Maynard L. Parker Modern Photography and the American Dream Jennifer A. Watts

Series:
Huntington Library
Format:
Hardback
Publication date:
19 Oct 2012
ISBN:
9780300171150
Dimensions:
288 pages: 305 x 229 x 24mm
Illustrations:
97 colour images + 154 black-&-white illustrations

As a prolific photographer for "House Beautiful", "Better Homes and Gardens", "Architectural Digest", and "Sunset" magazine, Maynard L. Parker was a pioneer in documenting domestic spaces and landscapes for postwar America. His extensively published, sun-kissed brand of photography made him a critical contributor to domestic design culture from the 1940s into the 1960s. Parker's lens revealed the homes and lifestyles of affluent Americans and celebrities, including Judy Garland, Betty Grable, Clark Gable, and Bing Crosby, as well as the interiors, gardens, and built works of Samuel Marx, Frank Lloyd Wright, Thomas Church, and Cliff May, showcasing both the simple and grand aspects of suburban America and offering an alluring template for living in a new consumer age. Lavishly illustrated with over 300 photographs - most unpublished since their initial appearance decades ago - "Maynard L. Parker: Modern Photography and the American Dream" is the first monograph to consider Parker and his work. Essays by leading scholars set Parker's photography against the backdrop of an unprecedented demographic shift, the Cold War, and a suburban society increasingly fixated on consumption.
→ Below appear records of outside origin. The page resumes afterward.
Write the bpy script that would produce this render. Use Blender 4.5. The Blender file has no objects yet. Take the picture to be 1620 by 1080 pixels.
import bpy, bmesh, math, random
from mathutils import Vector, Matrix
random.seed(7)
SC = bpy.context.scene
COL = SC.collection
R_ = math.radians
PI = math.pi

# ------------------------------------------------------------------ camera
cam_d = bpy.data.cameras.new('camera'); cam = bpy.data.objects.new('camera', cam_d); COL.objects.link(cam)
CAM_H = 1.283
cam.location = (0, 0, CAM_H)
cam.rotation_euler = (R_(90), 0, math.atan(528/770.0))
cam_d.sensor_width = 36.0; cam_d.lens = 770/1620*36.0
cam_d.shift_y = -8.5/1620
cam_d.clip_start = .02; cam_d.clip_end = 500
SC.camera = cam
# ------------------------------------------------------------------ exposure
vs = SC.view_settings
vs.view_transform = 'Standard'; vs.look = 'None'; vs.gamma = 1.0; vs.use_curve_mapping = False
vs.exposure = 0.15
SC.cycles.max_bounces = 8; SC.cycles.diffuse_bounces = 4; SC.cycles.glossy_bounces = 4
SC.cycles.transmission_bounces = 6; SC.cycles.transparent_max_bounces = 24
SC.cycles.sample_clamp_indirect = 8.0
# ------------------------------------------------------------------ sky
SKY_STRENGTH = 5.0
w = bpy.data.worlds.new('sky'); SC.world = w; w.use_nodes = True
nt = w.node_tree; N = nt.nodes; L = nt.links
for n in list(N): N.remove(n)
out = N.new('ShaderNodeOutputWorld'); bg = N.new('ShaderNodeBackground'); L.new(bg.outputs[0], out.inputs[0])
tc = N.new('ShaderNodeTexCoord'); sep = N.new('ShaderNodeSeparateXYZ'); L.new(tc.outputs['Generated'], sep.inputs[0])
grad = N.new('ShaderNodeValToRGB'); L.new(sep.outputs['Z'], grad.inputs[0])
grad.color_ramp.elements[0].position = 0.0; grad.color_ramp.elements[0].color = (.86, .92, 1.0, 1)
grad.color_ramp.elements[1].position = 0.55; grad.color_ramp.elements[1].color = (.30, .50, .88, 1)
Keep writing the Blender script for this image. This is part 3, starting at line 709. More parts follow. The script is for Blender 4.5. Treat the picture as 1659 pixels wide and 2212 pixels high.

Jennifer A. Watts is curator of photographs at The Huntington Library, San Marino, California, and editor of Edward Weston: A Legacy. Edward R. Bosley is director of the Gamble House in Pasadena, California. Daniel Gregory is former senior editor of Sunset magazine. Christopher Hawthorne is architecture critic for the Los Angeles Times. Elaine Tyler May is professor of American studies at the University of Minnesota. Monica Penick is assistant professor in design studies at the University of Wisconsin-Madison. Charles Phoenix is an author and performer. D. J. Waldie is an essayist and contributing editor for the Los Angeles Times. Sam Watters is an architectural and cultural historian.